Cold Specks @ Hoxton Hall, London
Watch the foundations! Emily Kendrick is blown away by the voice that is Cold Specks
The owners of Hoxton Hall must have had this in mind when they imagined the performances their stage could host. Draped in surrounds of lavish velour curtains, enshrouding a softly-lit ensemble of red and cream, the live entity of Cold Specks is a picture postcard.

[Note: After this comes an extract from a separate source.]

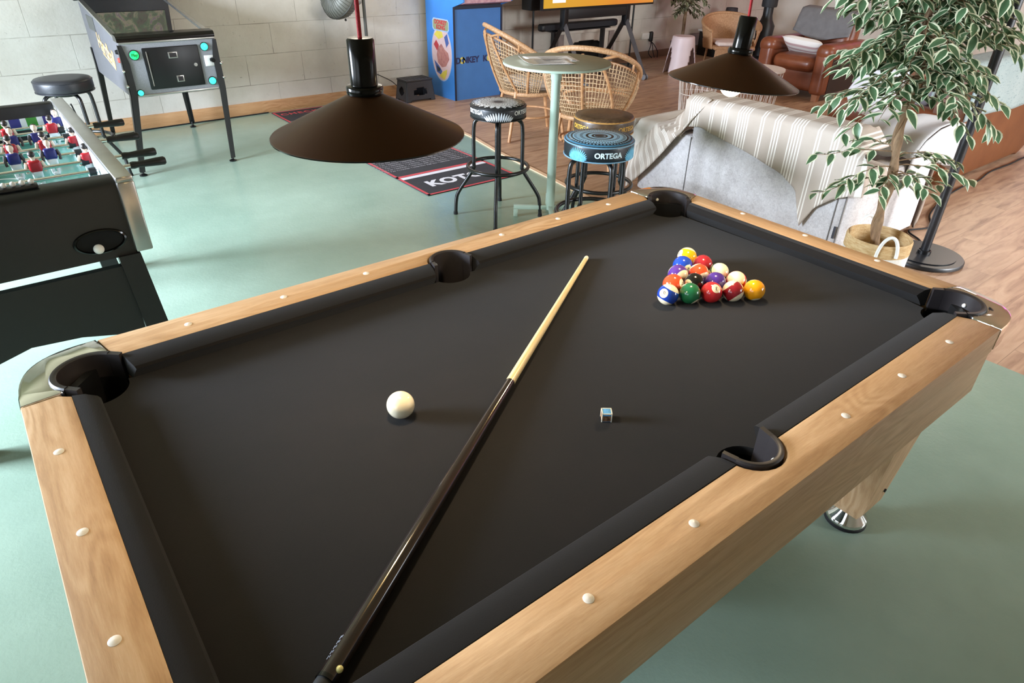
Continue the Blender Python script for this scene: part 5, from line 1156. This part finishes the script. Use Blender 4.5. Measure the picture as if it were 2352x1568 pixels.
def thr(u, v):
    y = 1.80 - u * 1.50      # running length; past the corner it turns along the right side
    top = .742 if y > .72 else max(.53, .742 - (.72 - y) * 1.1)
    b = zb(y)
    if v < .5:   # hanging on the back face
        k = v / .5; z = b + (top - .03 - b) * k; d = 0
    else:
        k = (v - .5) / .5; d = .30 * k; z = top - .03 * max(0, 1 - k * 8) - (.20 * max(0, k - .75) if y > .72 else 0)
    fold = .010 * math.sin(y * 23) * (1 - min(1, v * 1.6)) * (1 if y < .95 else .3)
    if y > .62: return Vector((2.648 - .004 + d - abs(fold), y, z))
    s_ = .62 - y; return Vector((2.648 + s_ + d * .15, .588 - abs(fold) * 2 + d * .55, z))
tmb = MB(); tmb.grid(thr, 110, 40, uv=True)
# left tail: diagonal band falling over the arm corner
def tail(u, v):
    a = Vector((2.632, 1.64, .735)).lerp(Vector((2.628, 2.215, .035)), u); b = Vector((2.90, 1.83, .735)).lerp(Vector((2.626, 2.19, .30)), u)
    if u < .15: a = a.lerp(Vector((2.655, 1.62, .745)), 1 - u / .15)
    p = a.lerp(b, v); 
    if p.z < .54: p.x = min(p.x, 2.612)
    return p + Vector((-.014 * math.sin(v * PI) - .006 * math.sin(v * 9 + u * 4), 0, -.05 * math.sin(u * PI) * (1 - v)))
tmb.grid(lambda u, v: tail(u, v), 30, 12); tmb.uv += [(.1 + .9 * i / 30, j / 12) for i in range(31) for j in range(13)]
tag(tmb.build('striped_throw', m_str, None, 70, .004), 'beige throw with white stripes draped over the back of the grey sofa', 'throw')
# white cover and taupe blanket hanging at the right front of the sofa
m_white_cl = M('white_cover', '#c6c4c4', .9, var=.03, vs=4, bump=.2, bs=50); m_taupe = M('taupe_cloth', '#85766a', .9, c2='#9a8b7e', vs=6, bump=.3, bs=30)
pw = pathf([(3.18, 0, .53), (3.30, 0, .62), (3.45, 0, .665), (3.66, 0, .68), (3.80, 0, .655), (3.86, 0, .58), (3.87, 0, .36)])
def wz(x):
    for (a, za), (b, zb_) in zip(((3.18, .53), (3.30, .62), (3.45, .665), (3.66, .68), (3.80, .655)), ((3.30, .62), (3.45, .665), (3.66, .68), (3.80, .655), (3.87, .575))):
        if x <= b: return za + (zb_ - za) * (x - a) / (b - a)
    return .575
wmb = MB(); wmb.grid(lambda u, v: Vector((pw(v).x, .585 + u * .42, pw(v).z + .012 * math.sin(u * 12 + v * 5))), 26, 28)
wmb.grid(lambda u, v: Vector((3.19 + u * .67, .583 + .018 * math.sin(u * 17 + 1) * (1 - v) - .02 * v * (1 - v), (.43 - .03 * math.sin(u * 9)) * (1 - v) + v * wz(3.19 + u * .67))), 30, 12)
tag(wmb.build('sofa_cover', m_white_cl, None, 70, .006), 'white cover lying over the right arm of the grey sofa behind the ficus trunk', 'sofa cover')
tag(cloth_over(lambda u, v: Vector((3.625 + .33 * v * (1 - .25 * u) + .025 * math.sin(v * 19), .60 + .16 * v + .02 * math.sin(v * 15), .012 + u * .49)), 22, 30, 'taupe_blanket', m_taupe, .006, 10, seed=9, solid=.012), 'taupe blanket hanging to the floor at the right front of the grey sofa', 'blanket')

# ================================================================== FICUS IN BASKET (near)
m_bask = M('seagrass', '#b08a56', .8, c2='#cdb083', vs=30, bump=.6, bs=130, stretch=(1, 1, 5)); m_bw = M('basket_white', '#dcd8d0', .8, bump=.5, bs=130)
NF = thing('potted_ficus', 'variegated ficus tree in a white and straw basket beside the black lamp pole', 'plant', (2.52, .36, 0)); rng = random.Random(5)
MB().lathe([(0, 0), (.135, 0), (.150, .03), (.156, .245)], n=40).build('basket_lower', m_bw, NF); bk = MB().lathe([(.157, .243), (.157, .302), (.152, .312), (.146, .30), (.14, .20), (.13, .05)], n=40).build('basket_band', m_bask, NF)
for a in (math.radians(222), math.radians(50)):
    c, s_ = math.cos(a), math.sin(a); tg = Vector((-s_, c, 0)); q = Vector((c, s_, 0)) * .150
    MB().tube([q * 1.03 + tg * (-.047 * math.cos(PI * i / 20)) + Vector((0, 0, .255 + .105 * math.sin(PI * i / 20))) for i in range(21)], .0085, 8).build('handle', white_cord, bk)
MB().lathe([(0, .215), (.14, .215)], n=24).build('liner', M('liner_white', '#b9b0a6', .9, var=.2, vs=30), NF)
TP = [(.0, .0, .20), (.005, .03, .35), (.02, .045, .47), (.01, .04, .62), (.03, .07, .76), (.03, .08, .90), (.02, .065, 1.04), (.03, .09, 1.18), (.03, .11, 1.30), (.03, .12, 1.5)]
mb = MB(); pth = bez(TP, 6); mb.tube(pth, [.024 - .010 * i / len(pth) + .003 * math.sin(i * 1.1) for i in range(len(pth))], 10)
mb.tube([p + Vector((.018 * math.cos(i * .33), .018 * math.sin(i * .33), 0)) for i, p in enumerate(pth)], [.013 - .005 * i / len(pth) for i in range(len(pth))], 8); mb.build('trunk', m_bark, NF)
lv, wd = MB(), MB()
def on_trunk(z):
    for a, b in zip(TP, TP[1:]):
        if z <= b[2]: return Vector(a).lerp(Vector(b), max(0, (z - a[2]) / (b[2] - a[2])))
    return Vector(TP[-1])
RV, UV_, DV = Vector(RT[0]), Vector((0, 0, 1)), Vector((.64, .77, 0))
# lower sparse branches, then the dense crown
for z, ang, L, nl, el in ((.60, 178, .36, 9, .02), (.66, 200, .30, 8, .12), (.62, 0, .26, 7, .04), (.66, -20, .36, 9, .16), (.72, 170, .38, 9, .18), (.70, 20, .34, 8, .22), (.64, 235, .24, 7, .0), (.64, -60, .22, 7, .0), (.74, 120, .25, 7, .2), (.76, 60, .25, 7, .2), (.68, 10, .40, 9, .18), (.60, 150, .22, 6, .0), (.59, 30, .16, 6, -.05)):
    a = math.radians(ang); d = RV * math.cos(a) + DV * math.sin(a) + UV_ * el; twig(lv, wd, on_trunk(z), d, L, nl, .092, rng, .28)
for k in range(112):
    z = .97 + .60 * ((k + .5) / 112) + rng.uniform(-.03, .03); a = k * 2.39996; L = rng.uniform(.24, .47) * (1 - .25 * max(0, z - 1.3)); el = rng.uniform(.0, .55)
    d = RV * math.cos(a) + DV * math.sin(a) * .9 + UV_ * el; twig(lv, wd, on_trunk(z), d, L, rng.choice((9, 10, 11, 12)), .090, rng, .45)
lv.build('foliage', [m_leaf, m_rim], NF, 60); wd.build('twigs', m_bark, NF)

# ================================================================== FLOOR LAMP with round base
FLP = thing('floor_lamp', 'black pole with a round flat base standing behind the basket plant', 'floor lamp', (3.215, .36, 0)); m_pole = M('pole_black', '#1b1c1f', .38, bump=.05, bs=300)
MB().lathe([(0, 0), (.20, 0), (.215, .006), (.215, .020), (.21, .026), (.0, .028)], n=64).build('base', m_pole, FLP); MB().lathe([(0, -.0), (.17, .0), (.17, .004), (0, .004)], (0, 0, .028), 48).build('base_plate', m_pole, FLP)
MB().lathe([(.036, .028), (.036, .05), (.030, .052)], n=28).build('collar', black_metal, FLP); MB().cyl((0, 0, .03), (0, 0, 1.90), .0245, n=24).build('pole', m_pole, FLP)
MB().lathe([(.0245, 1.88), (.10, 1.88), (.20, 1.92), (.21, 1.98), (.19, 2.0), (0, 2.0)], n=40).build('lamp_head', m_pole, FLP)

‘When The City Lights Dim’ presents a poised, staggering guitar, and Al Spx growling soul of a voice retains all the crackle her debut promised. Her voice a texture all it's own, gripping you between softness and strength. The track’s bluesy chorus eases in the rest of the group, laid out on different levels for visual, as well as musical depth. Of which those velvety sub notes of saxophone, which seem barely audible on record, are tonight adding steely legs to the 10-piece.
Whilst inconceivable that Hoxton Hall has the dimensions for 11 on stage, there they stand: singer, 4 backing voices, bassist, 2 sax/horns, piano, drummer, lead guitar. The backing quartet – composed partly from members of Hatcham Social – make for a Punch and Judy spectacle as their entrances involve popping up and folding back down in sequence. For that scale you would expect pomposity but what we get is breath and patience and reverence. The perfect platform is set for when Spx really belts it out.
A confident stride from its humbler beginnings, ‘Holland’ is a masterpiece; you can feel its limbs awakening. And when the finale comes it’s gigantic.
Her final number comes with a request for "roar", so that she warrants an encore. Bonnie Prince Billy’s ‘Goodbye Dear Old Stepstone’ marks the set closure, and it is as unbelievable as it is unamplified. On the measure of this evening, the owners of Hoxton Hall had better be insured for structural weakening - from her voice alone.